Sacred Bones Records Served Up Terrifying Thrills with “Wake in Fright”

“Who wants to get a beer?” Caleb Braaten, the founder of Sacred Bones Records, kicked things off following three back-to-back viewings: his label’s rock band, Uniform’s mass-shooting data map music video, “The Killing of America”; feature filmmaker Jacqueline Castel’s 2011 surrealist Super-8 short, Twelve Dark Noons; and a 35mm screening of Ted Kotcheff’s blood, sun, and ale-soaked 80s thriller, Wake in Fright.

“Nick Cave said it was the most terrifying film ever made about Australia,” explained Castel. Accompanied by Uniform vocalist Michael Berdan (Uniform is Berdan and ex-The Men multi-instrumentalist Ben Greenberg), the three launched into a post-film discussion for the latest installment in the Roxy’s Artist Series.

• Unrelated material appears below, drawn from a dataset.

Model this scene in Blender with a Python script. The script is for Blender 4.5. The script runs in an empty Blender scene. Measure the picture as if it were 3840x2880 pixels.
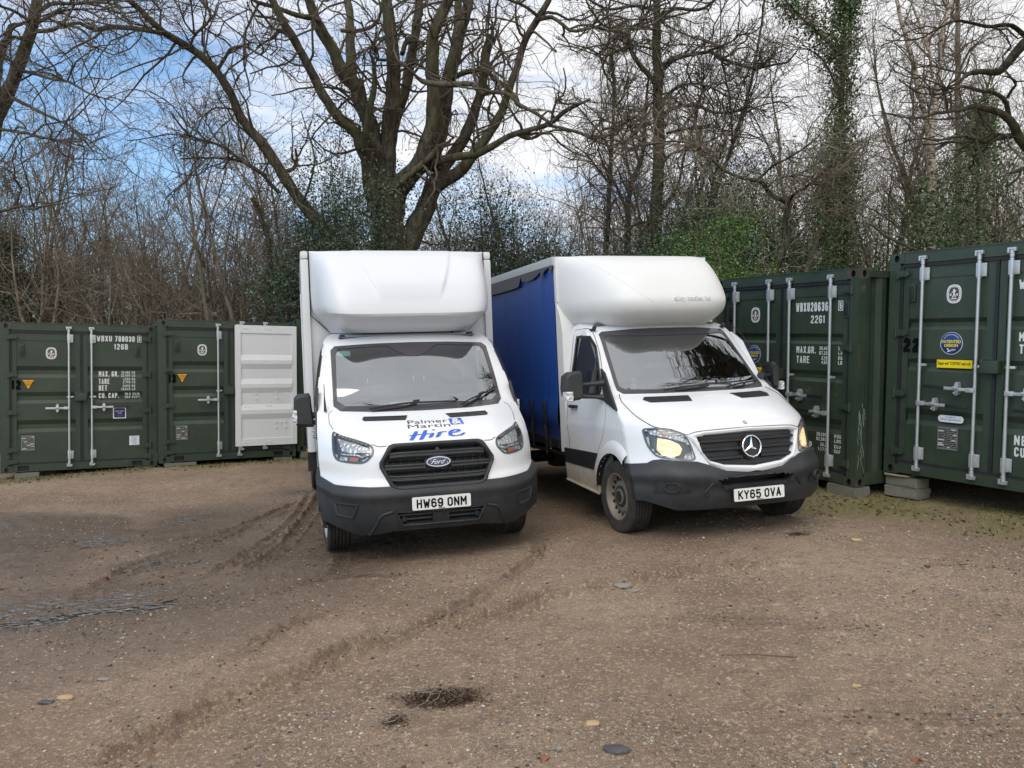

“As far as our last LP goes, we took the title from the film Wake in Fright,” said Berdan. “A good chunk of the songs had something to do with insomnia, which is something I’ve dealt with for my whole life. During a good course of the writing, I was getting two or three hours of sleep and just waking up in utter horror,” just like the film’s main character, a middle school teacher stuck on holiday in a malevolent mining town.

The three films largely took place during the day—including most of the mass shootings visualized in Uniform’s music video—increasing the growing sense of paranoia 24 frames-per-second-fold. The story behind the making of Twelve Dark Noons feels a lot like a horror film. Borne of the idea to shoot a music video for Sacred Bones labelblokes, Naked on the Vague, “We actually had these Wake in Fright-style experiences,” Castel explained.

“We ended up stuck in the outback,” laughed Braaten.

Castel reminisced: “We ended up at this weird ‘Homebush Hotel,’ that was totally abandoned and empty. The guy at the bar had rifles behind it and wanted us to stay there.”

Not only did he try and pressure them into what Braaten describes as “rooms for rent that were tin shacks—maybe 6’ x 6’—that locked from the outside,” locals asked the Sacred Bones crew to join a ‘roo hunt, which happens to be a majorly brutal turning point in Wake in Fright. It sees the film’s protagonist going kangaroo killing with a pair of howling drunk hillbillies and a doctor (played to tooth and nail by Donald Pleasance). For this scene, Kotcheff used actual footage taken while on a legal night hunt with licensed professionals. (According to Screen Prism, the Weekend at Bernies and First Blood director was encouraged to capture the slaughter by the Australian Royal Society for the Prevention of Cruelty to Animals, who sought to have the practice outlawed. They failed.)

A box office flop for its way-too-fucking-realness, it took decades to restore and re-release the film. Right down to the curse that begins Kenneth Cook’s titular novel—“‘May you dream of the Devil and wake in fright’”—Berdan, who grew up in a Pennsylvania area now in the throes of the opioid epidemic, summed it up best: “[In the film and today] you have this segment who thinks they know everything and what they ignore or look down on eventually comes back to bite them. Their sanctimony gets the best of them, and the next thing you know, Donald Trump’s president.” Each day we awaken terrified, yet the diabolical dream never ends.